While a wheelchair-mounted robotic arm may sound like science fiction, there are already a number of companies who sell them. These robotic arms can significantly increase the independence of a wheelchair user and reduce the amount of caregiver assistance they need. But robotic arms for wheelchairs cost around $35,000, with the global leader selling only a few dozen every year. Such an exorbitant price makes it prohibitive to most people in wheelchairs. For those who can afford it, the existing technology has a major shortfall -- robotic arms consume enough power from the wheelchair’s battery to empty it in just a couple of hours.
Neuromorphic computing may be the answer. Dr.

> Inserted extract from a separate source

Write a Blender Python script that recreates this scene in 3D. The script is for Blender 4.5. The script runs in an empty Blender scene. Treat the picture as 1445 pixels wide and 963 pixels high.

Elishai Ezra Tzur is one of the world's leading researchers in the field of neuromorphic computing. He leads NBEL (Neuro-Biomorphic Engineering Lab) at the Open University of Israel, a lab looking to use neuromorphic computing chips in a wheelchair-mounted robotic arm rather than conventional computing chips.
The architecture of neuromorphic chips mimics the system of neurons on our brains and bodies, making them much more energy efficient than regular chips. This means that a robotic arm could power itself off of the powered wheelchair all day without draining the battery or impacting maneuverability. But you can’t walk into a computer store and buy a neuromorphic chip off the shelf just yet; this technology is still in its infancy, and the only way to get your hands on one is by partnering with one of the world’s technology giants that are still figuring out how to make them.
In July of this year, NBEL and ALYNnovation were awarded a competitive grant from Intel Labs and Accenture to co-develop a low-cost, energy-efficient wheelchair-mounted robotic arm using Loihi, Intel’s coveted neuromorphic chip. NBEL is now one of the handful of organizations who have the Loihi chip, which is up to 1,000 times more energy efficient than standard chips. A chip that can do more with less power and more affordable parts makes it a perfect fit for the project. In the initial phases, the robotic arm will be controlled by the same joystick used to control the wheelchair’s movement, avoiding the need for additional equipment, which is a common issue with many assistive technologies. Future phases will explore human-machine interface controls. Wheelchair users will be able to independently control the robotic arm to perform daily tasks that require strength and dexterity of arms and hands, such as drinking from a glass, with 50% fewer errors and a 48% improvement in energy efficiency over traditional control methods.
NBEL is co-developing the first version of the robotic arm at ALYN over the next year. Congratulations to Elishai and the rest of the NBEL team for this amazing accomplishment!